Monday, June 25, 2018

the last book I ever read (Tinderbox: The Untold Story of the Up Stairs Lounge Fire and the Rise of Gay Liberation, excerpt one)

from Tinderbox: The Untold Story of the Up Stairs Lounge Fire and the Rise of Gay Liberation by Robert W. Fieseler:

The International Trade Mart building had been erected in the 1960s under the direction of Clay Shaw. A man of aristocratic bearing who wore seersucker suits and lived in a French Quarter mansion, Shaw had counted himself among the New Orleans elite. Years earlier, he had organized the 1953 sesquincentennial celebration of the Louisiana Purchase, an event that had attracted the newly elected President Dwight Eisenhower. Shaw’s position in the city seemed assured, having accompanied New Orleans mayors on trade missions. However, as only his close friends knew, Clay Shaw lived two lives: conservative businessman in public and homosexual bon vivant in private. His feat of compartmentalization had come crashing down when Jim Garrison, the Orleans Parish district attorney, bizarrely arrested him in 1967 and charged him with colluding to assassinate President John F. Kennedy.

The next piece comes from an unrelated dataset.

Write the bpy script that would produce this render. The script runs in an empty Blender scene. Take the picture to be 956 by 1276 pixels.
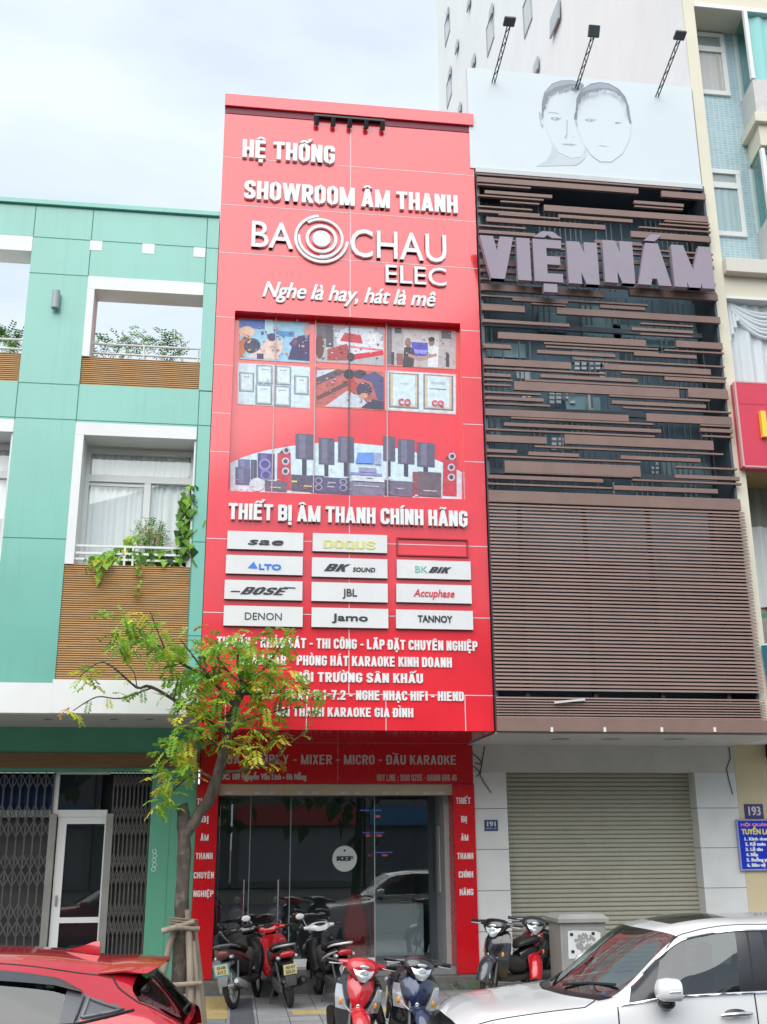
import bpy, bmesh, math, random, os
import numpy as np
from mathutils import Matrix, Vector, Euler
R = math.radians
sc = bpy.context.scene
col = sc.collection
rnd = random.Random(7)

# ------------------------------------------------------------------ camera
F, PITCH, ROLL, YAW, CH = 1340.0, 0.297440494, -0.006400334, -0.13587358, 2.15
def cam_matrix():
    cy, sy = math.cos(YAW), math.sin(YAW); cp, sp = math.cos(PITCH), math.sin(PITCH); cr, sr = math.cos(ROLL), math.sin(ROLL)
    Rz = np.array([[cy, sy, 0], [-sy, cy, 0], [0, 0, 1]]); B = np.array([[1, 0, 0], [0, 0, -1], [0, 1, 0]])
    Rx = np.array([[1, 0, 0], [0, cp, sp], [0, -sp, cp]]); Rr = np.array([[cr, -sr, 0], [sr, cr, 0], [0, 0, 1]])
    return Rr @ Rx @ B @ Rz
CM = cam_matrix()
cd = bpy.data.cameras.new('camera'); cam = bpy.data.objects.new('camera', cd); col.objects.link(cam); sc.camera = cam
cd.sensor_fit = 'VERTICAL'; cd.sensor_height = 36.0; cd.lens = F / 1276.0 * 36.0
cd.clip_end = 3000; cd.clip_start = 0.1
M4 = Matrix.Identity(4)
for i in range(3):
    M4[i][0] = CM[0][i]; M4[i][1] = -CM[1][i]; M4[i][2] = -CM[2][i]
M4.translation = Vector((0, 0, CH)); cam.matrix_world = M4

def PX(px, py, Y):                      # a point of the plane at distance Y that is seen at a picture position: world X and Z
    d = CM.T @ np.array([(px - 478) / F, (py - 638) / F, 1.0]); t = Y / d[1]
    return d[0] * t, CH + d[2] * t
def PZ(px, py, Z):
    d = CM.T @ np.array([(px - 478) / F, (py - 638) / F, 1.0]); t = (Z - CH) / d[2]
    return d[0] * t, d[1] * t
def XA(px, Z, Y):                       # world X on plane Y at height Z
    k = (px - 478) / F; a = CM[0] - k * CM[2]
    return -(a[1] * Y + a[2] * (Z - CH)) / a[0]

# ------------------------------------------------------------------ sky, sun, exposure
SUN_EL, SUN_AZ = R(52), R(205)          # azimuth clockwise from +Y: behind the camera, a little to the left
w = bpy.data.worlds.new('World'); sc.world = w; w.use_nodes = True
nt = w.node_tree; bg = nt.nodes['Background']; bg.inputs['Strength'].default_value = 0.12
sky = nt.nodes.new('ShaderNodeTexSky'); sky.sky_type = 'NISHITA'; sky.sun_disc = False
sky.sun_elevation = SUN_EL; sky.sun_rotation = SUN_AZ; sky.air_density = 1.2; sky.dust_density = 1.5
tc = nt.nodes.new('ShaderNodeTexCoord')
mp = nt.nodes.new('ShaderNodeMapping'); mp.inputs['Scale'].default_value = (1.0, 1.0, 2.6); mp.inputs['Location'].default_value = (0.4, 0.1, 0.3)
nz = nt.nodes.new('ShaderNodeTexNoise'); nz.inputs['Scale'].default_value = 2.1; nz.inputs['Detail'].default_value = 6; nz.inputs['Roughness'].default_value = 0.5
rp = nt.nodes.new('ShaderNodeValToRGB'); rp.color_ramp.elements[0].position = 0.36; rp.color_ramp.elements[0].color = (0.55, 0.55, 0.55, 1)
rp.color_ramp.elements[1].position = 0.66; rp.color_ramp.elements[1].color = (0.97, 0.97, 0.97, 1)
mx = nt.nodes.new('ShaderNodeMix'); mx.data_type = 'RGBA'; mx.inputs['B'].default_value = (4.6, 5.1, 5.6, 1)
L = nt.links.new
L(tc.outputs['Generated'], mp.inputs['Vector']); L(mp.outputs[0], nz.inputs['Vector']); L(nz.outputs[0], rp.inputs[0])
L(rp.outputs[0], mx.inputs['Factor']); L(sky.outputs[0], mx.inputs['A']); L(mx.outputs['Result'], bg.inputs['Color'])
sd = bpy.data.lights.new('sun', 'SUN'); sd.energy = 2.1; sd.angle = R(75); sd.color = (1, 0.965, 0.91)
so = bpy.data.objects.new('sun', sd); col.objects.link(so)
dirv = Vector((math.sin(SUN_AZ) * math.cos(SUN_EL), math.cos(SUN_AZ) * math.cos(SUN_EL), math.sin(SUN_EL)))
so.rotation_euler = dirv.to_track_quat('Z', 'Y').to_euler(); so.location = (0, -10, 30)
vs = sc.view_settings; vs.view_transform = 'Standard'; vs.look = 'None'; vs.gamma = 1; vs.exposure = 0.80; vs.use_curve_mapping = False
sc.cycles.max_bounces = 8; sc.cycles.transparent_max_bounces = 12; sc.cycles.caustics_reflective = False; sc.cycles.caustics_refractive = False
sc.cycles.use_denoising = True; sc.cycles.sample_clamp_indirect = 6

# ------------------------------------------------------------------ materials
MATS = {}
def srgb(r, g, b):
    f = lambda c: (c / 255 / 12.92) if c / 255 <= 0.04045 else ((c / 255 + 0.055) / 1.055) ** 2.4
    return (f(r), f(g), f(b))
def mat(name, c, rough=0.5, metal=0.0, spec=0.5, coat=0.0, var=0.0, vscale=3.0, bump=0.0, bscale=60.0, stretch=(1, 1, 1), emit=None, estr=1.0, dirt=0.0, dscale=0.7, dcol=(0.12, 0.11, 0.1), ior=None, coat_rough=0.05, streak=0.0, coat_ior=1.5):
    if name in MATS: return MATS[name]
    m = bpy.data.materials.new(name); m.use_nodes = True; t = m.node_tree; p = t.nodes['Principled BSDF']; l = t.links.new
    p.inputs['Base Color'].default_value = (*c, 1); p.inputs['Roughness'].default_value = rough; p.inputs['Metallic'].default_value = metal
    p.inputs['Specular IOR Level'].default_value = spec; p.inputs['Coat Weight'].default_value = coat; p.inputs['Coat Roughness'].default_value = coat_rough; p.inputs['Coat IOR'].default_value = coat_ior
    if ior: p.inputs['IOR'].default_value = ior
    if emit: p.inputs['Emission Color'].default_value = (*emit, 1); p.inputs['Emission Strength'].default_value = estr
    if var or bump or dirt or streak:
        g = t.nodes.new('ShaderNodeNewGeometry'); mpn = t.nodes.new('ShaderNodeMapping'); mpn.inputs['Scale'].default_value = stretch; l(g.outputs['Position'], mpn.inputs['Vector'])
    last = None
    if var:
        n = t.nodes.new('ShaderNodeTexNoise'); n.inputs['Scale'].default_value = vscale; n.inputs['Detail'].default_value = 7; n.inputs['Roughness'].default_value = 0.6; l(mpn.outputs[0], n.inputs['Vector'])
        r = t.nodes.new('ShaderNodeValToRGB'); r.color_ramp.elements[0].position = 0.3; r.color_ramp.elements[1].position = 0.7
        r.color_ramp.elements[0].color = (*[max(0, x * (1 - var)) for x in c], 1); r.color_ramp.elements[1].color = (*[min(1, x * (1 + var * 0.7)) for x in c], 1)
        l(n.outputs[0], r.inputs[0]); last = r.outputs[0]
        rr = t.nodes.new('ShaderNodeMapRange'); rr.inputs['To Min'].default_value = max(0, rough - 0.07); rr.inputs['To Max'].default_value = min(1, rough + 0.1); l(n.outputs[0], rr.inputs[0]); l(rr.outputs[0], p.inputs['Roughness'])
    for amt, sc_, st in ((dirt, dscale, (1, 1, 1)), (streak, 2.2, (3.2, 3.2, 0.16))):
        if not amt: continue
        mp2 = t.nodes.new('ShaderNodeMapping'); mp2.inputs['Scale'].default_value = st; l(g.outputs['Position'], mp2.inputs['Vector'])
        n2 = t.nodes.new('ShaderNodeTexNoise'); n2.inputs['Scale'].default_value = sc_; n2.inputs['Detail'].default_value = 9; n2.inputs['Roughness'].default_value = 0.7; l(mp2.outputs[0], n2.inputs['Vector'])
        r2 = t.nodes.new('ShaderNodeMapRange'); r2.inputs['From Min'].default_value = 0.52; r2.inputs['From Max'].default_value = 0.78; r2.inputs['To Max'].default_value = amt; l(n2.outputs[0], r2.inputs[0])
        x = t.nodes.new('ShaderNodeMix'); x.data_type = 'RGBA'; l(r2.outputs[0], x.inputs['Factor']); x.inputs['B'].default_value = (*dcol, 1)
        if last is not None: l(last, x.inputs['A'])
        else: x.inputs['A'].default_value = (*c, 1)
        last = x.outputs['Result']
    if last is not None: l(last, p.inputs['Base Color'])
    if bump:
        n3 = t.nodes.new('ShaderNodeTexNoise'); n3.inputs['Scale'].default_value = bscale; n3.inputs['Detail'].default_value = 4; l(mpn.outputs[0], n3.inputs['Vector'])
        b = t.nodes.new('ShaderNodeBump'); b.inputs['Strength'].default_value = bump; b.inputs['Distance'].default_value = 0.02; l(n3.outputs[0], b.inputs['Height']); l(b.outputs[0], p.inputs['Normal'])
    MATS[name] = m; return m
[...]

This would be the first and only trial brought against a living suspect for the killing of the president, and District Attorney Jim Garrison worked the limelight, as prosecutor, to his full advantage. Garrison postulated to the press, using defamatory tropes of the era, that Shaw’s involvement made the assassination a “homosexual thrill-killing.” The prosecutor loudly declared that an individual associated with the presidential assassin Lee Harvey Oswald, named “Clay Bertrand” by the Warren Commission, was none other than New Orleans resident Clay Shaw. Garrison’s claim that Bertrand and Shaw were one and the same person, an apparent break in the case touted by the press as the final reveal of a “mystery man,” ultimately turned out to be a dubious connection, at best, and knowingly baseless one, at worst. In fact, Garrison happened to be a man with his own set of demons: during his crusade, Garrison was concurrently investigated by an Orleans Parish grand jury for allegedly molesting a thirteen-year-old boy at the New Orleans Athletic Club.